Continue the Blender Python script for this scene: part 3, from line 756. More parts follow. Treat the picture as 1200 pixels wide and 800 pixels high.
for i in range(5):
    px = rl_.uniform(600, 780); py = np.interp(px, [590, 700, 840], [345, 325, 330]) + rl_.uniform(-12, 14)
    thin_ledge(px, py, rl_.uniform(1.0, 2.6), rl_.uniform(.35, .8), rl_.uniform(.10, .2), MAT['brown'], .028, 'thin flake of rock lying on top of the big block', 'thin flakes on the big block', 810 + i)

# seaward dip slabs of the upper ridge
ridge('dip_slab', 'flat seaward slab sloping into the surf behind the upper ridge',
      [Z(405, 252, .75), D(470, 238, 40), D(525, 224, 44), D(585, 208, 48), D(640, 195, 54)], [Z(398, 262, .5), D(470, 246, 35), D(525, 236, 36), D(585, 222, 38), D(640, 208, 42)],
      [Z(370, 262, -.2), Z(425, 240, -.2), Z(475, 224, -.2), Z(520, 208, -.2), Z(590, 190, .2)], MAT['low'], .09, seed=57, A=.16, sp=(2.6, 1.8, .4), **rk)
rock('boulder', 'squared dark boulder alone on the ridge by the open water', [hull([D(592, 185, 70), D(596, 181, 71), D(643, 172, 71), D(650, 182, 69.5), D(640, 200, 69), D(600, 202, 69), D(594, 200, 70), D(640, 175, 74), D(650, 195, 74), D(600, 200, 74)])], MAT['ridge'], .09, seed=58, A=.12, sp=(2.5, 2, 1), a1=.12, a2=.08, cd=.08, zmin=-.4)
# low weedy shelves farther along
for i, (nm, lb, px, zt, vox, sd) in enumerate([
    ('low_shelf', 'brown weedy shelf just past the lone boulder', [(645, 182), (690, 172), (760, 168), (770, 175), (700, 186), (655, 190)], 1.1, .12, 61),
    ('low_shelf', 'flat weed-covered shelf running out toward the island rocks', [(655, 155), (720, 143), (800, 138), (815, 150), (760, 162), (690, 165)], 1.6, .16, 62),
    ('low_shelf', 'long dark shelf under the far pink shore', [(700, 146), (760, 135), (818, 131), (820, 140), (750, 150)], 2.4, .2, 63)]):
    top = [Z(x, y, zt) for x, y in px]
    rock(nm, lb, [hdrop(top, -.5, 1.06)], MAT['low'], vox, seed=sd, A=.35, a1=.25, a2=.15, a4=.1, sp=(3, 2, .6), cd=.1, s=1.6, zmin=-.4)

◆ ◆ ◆

### [What you should do]
Working from the material above, retype it in its entirety without change.

### [Answer to the problem]
Continue the Blender Python script for this scene: part 3, from line 756. More parts follow. Treat the picture as 1200 pixels wide and 800 pixels high.
for i in range(5):
    px = rl_.uniform(600, 780); py = np.interp(px, [590, 700, 840], [345, 325, 330]) + rl_.uniform(-12, 14)
    thin_ledge(px, py, rl_.uniform(1.0, 2.6), rl_.uniform(.35, .8), rl_.uniform(.10, .2), MAT['brown'], .028, 'thin flake of rock lying on top of the big block', 'thin flakes on the big block', 810 + i)

# seaward dip slabs of the upper ridge
ridge('dip_slab', 'flat seaward slab sloping into the surf behind the upper ridge',
      [Z(405, 252, .75), D(470, 238, 40), D(525, 224, 44), D(585, 208, 48), D(640, 195, 54)], [Z(398, 262, .5), D(470, 246, 35), D(525, 236, 36), D(585, 222, 38), D(640, 208, 42)],
      [Z(370, 262, -.2), Z(425, 240, -.2), Z(475, 224, -.2), Z(520, 208, -.2), Z(590, 190, .2)], MAT['low'], .09, seed=57, A=.16, sp=(2.6, 1.8, .4), **rk)
rock('boulder', 'squared dark boulder alone on the ridge by the open water', [hull([D(592, 185, 70), D(596, 181, 71), D(643, 172, 71), D(650, 182, 69.5), D(640, 200, 69), D(600, 202, 69), D(594, 200, 70), D(640, 175, 74), D(650, 195, 74), D(600, 200, 74)])], MAT['ridge'], .09, seed=58, A=.12, sp=(2.5, 2, 1), a1=.12, a2=.08, cd=.08, zmin=-.4)
# low weedy shelves farther along
for i, (nm, lb, px, zt, vox, sd) in enumerate([
    ('low_shelf', 'brown weedy shelf just past the lone boulder', [(645, 182), (690, 172), (760, 168), (770, 175), (700, 186), (655, 190)], 1.1, .12, 61),
    ('low_shelf', 'flat weed-covered shelf running out toward the island rocks', [(655, 155), (720, 143), (800, 138), (815, 150), (760, 162), (690, 165)], 1.6, .16, 62),
    ('low_shelf', 'long dark shelf under the far pink shore', [(700, 146), (760, 135), (818, 131), (820, 140), (750, 150)], 2.4, .2, 63)]):
    top = [Z(x, y, zt) for x, y in px]
    rock(nm, lb, [hdrop(top, -.5, 1.06)], MAT['low'], vox, seed=sd, A=.35, a1=.25, a2=.15, a4=.1, sp=(3, 2, .6), cd=.1, s=1.6, zmin=-.4)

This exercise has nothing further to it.